● Given request
Restate the whole listing word for word. Pictures are left out.

● Information provided
━━━━━━━━━━

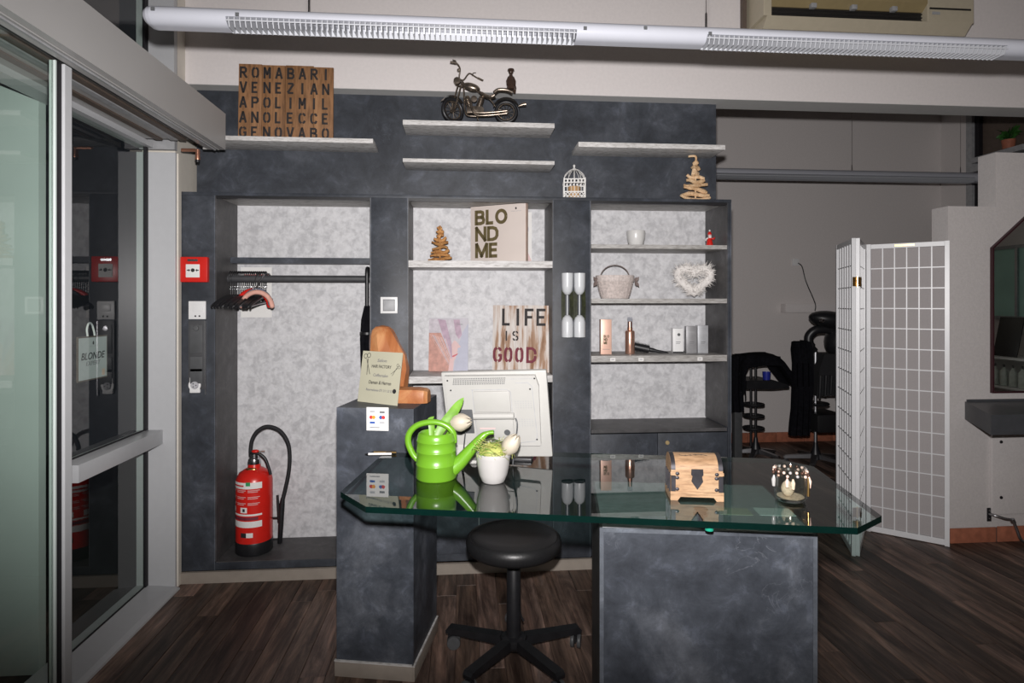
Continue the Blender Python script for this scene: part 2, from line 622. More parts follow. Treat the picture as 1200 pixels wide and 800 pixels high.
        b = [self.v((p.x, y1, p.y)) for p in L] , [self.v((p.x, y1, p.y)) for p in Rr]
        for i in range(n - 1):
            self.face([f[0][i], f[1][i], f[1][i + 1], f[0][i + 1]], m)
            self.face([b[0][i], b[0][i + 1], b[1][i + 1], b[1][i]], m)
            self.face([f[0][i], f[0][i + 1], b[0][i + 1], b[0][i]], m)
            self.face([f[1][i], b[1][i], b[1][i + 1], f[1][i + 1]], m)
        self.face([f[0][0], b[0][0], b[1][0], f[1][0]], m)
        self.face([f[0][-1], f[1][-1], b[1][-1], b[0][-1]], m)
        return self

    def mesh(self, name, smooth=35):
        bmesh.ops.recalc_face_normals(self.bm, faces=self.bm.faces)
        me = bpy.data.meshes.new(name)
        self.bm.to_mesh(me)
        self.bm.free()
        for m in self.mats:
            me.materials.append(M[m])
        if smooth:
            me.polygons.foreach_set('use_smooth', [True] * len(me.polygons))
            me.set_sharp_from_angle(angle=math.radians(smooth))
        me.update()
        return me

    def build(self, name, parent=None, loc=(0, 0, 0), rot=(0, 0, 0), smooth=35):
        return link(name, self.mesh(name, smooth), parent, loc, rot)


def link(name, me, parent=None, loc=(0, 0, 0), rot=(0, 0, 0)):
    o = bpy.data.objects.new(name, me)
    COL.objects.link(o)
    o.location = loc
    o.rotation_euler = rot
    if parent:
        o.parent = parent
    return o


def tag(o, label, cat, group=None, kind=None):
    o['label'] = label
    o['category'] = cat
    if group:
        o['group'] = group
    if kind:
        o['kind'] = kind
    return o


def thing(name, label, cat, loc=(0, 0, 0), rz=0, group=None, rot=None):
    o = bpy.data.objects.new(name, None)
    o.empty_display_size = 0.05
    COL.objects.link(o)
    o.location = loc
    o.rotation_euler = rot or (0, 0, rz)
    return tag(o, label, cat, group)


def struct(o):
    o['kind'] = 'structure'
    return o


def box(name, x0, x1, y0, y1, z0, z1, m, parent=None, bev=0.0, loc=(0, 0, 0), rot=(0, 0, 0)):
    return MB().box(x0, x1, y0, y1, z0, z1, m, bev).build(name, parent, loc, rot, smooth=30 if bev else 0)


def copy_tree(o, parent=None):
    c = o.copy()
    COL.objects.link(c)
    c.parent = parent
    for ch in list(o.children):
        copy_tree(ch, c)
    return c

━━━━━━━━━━

● Expected output
Continue the Blender Python script for this scene: part 2, from line 622. More parts follow. Treat the picture as 1200 pixels wide and 800 pixels high.
        b = [self.v((p.x, y1, p.y)) for p in L] , [self.v((p.x, y1, p.y)) for p in Rr]
        for i in range(n - 1):
            self.face([f[0][i], f[1][i], f[1][i + 1], f[0][i + 1]], m)
            self.face([b[0][i], b[0][i + 1], b[1][i + 1], b[1][i]], m)
            self.face([f[0][i], f[0][i + 1], b[0][i + 1], b[0][i]], m)
            self.face([f[1][i], b[1][i], b[1][i + 1], f[1][i + 1]], m)
        self.face([f[0][0], b[0][0], b[1][0], f[1][0]], m)
        self.face([f[0][-1], f[1][-1], b[1][-1], b[0][-1]], m)
        return self

    def mesh(self, name, smooth=35):
        bmesh.ops.recalc_face_normals(self.bm, faces=self.bm.faces)
        me = bpy.data.meshes.new(name)
        self.bm.to_mesh(me)
        self.bm.free()
        for m in self.mats:
            me.materials.append(M[m])
        if smooth:
            me.polygons.foreach_set('use_smooth', [True] * len(me.polygons))
            me.set_sharp_from_angle(angle=math.radians(smooth))
        me.update()
        return me

    def build(self, name, parent=None, loc=(0, 0, 0), rot=(0, 0, 0), smooth=35):
        return link(name, self.mesh(name, smooth), parent, loc, rot)


def link(name, me, parent=None, loc=(0, 0, 0), rot=(0, 0, 0)):
    o = bpy.data.objects.new(name, me)
    COL.objects.link(o)
    o.location = loc
    o.rotation_euler = rot
    if parent:
        o.parent = parent
    return o


def tag(o, label, cat, group=None, kind=None):
    o['label'] = label
    o['category'] = cat
    if group:
        o['group'] = group
    if kind:
        o['kind'] = kind
    return o


def thing(name, label, cat, loc=(0, 0, 0), rz=0, group=None, rot=None):
    o = bpy.data.objects.new(name, None)
    o.empty_display_size = 0.05
    COL.objects.link(o)
    o.location = loc
    o.rotation_euler = rot or (0, 0, rz)
    return tag(o, label, cat, group)


def struct(o):
    o['kind'] = 'structure'
    return o


def box(name, x0, x1, y0, y1, z0, z1, m, parent=None, bev=0.0, loc=(0, 0, 0), rot=(0, 0, 0)):
    return MB().box(x0, x1, y0, y1, z0, z1, m, bev).build(name, parent, loc, rot, smooth=30 if bev else 0)


def copy_tree(o, parent=None):
    c = o.copy()
    COL.objects.link(c)
    c.parent = parent
    for ch in list(o.children):
        copy_tree(ch, c)
    return c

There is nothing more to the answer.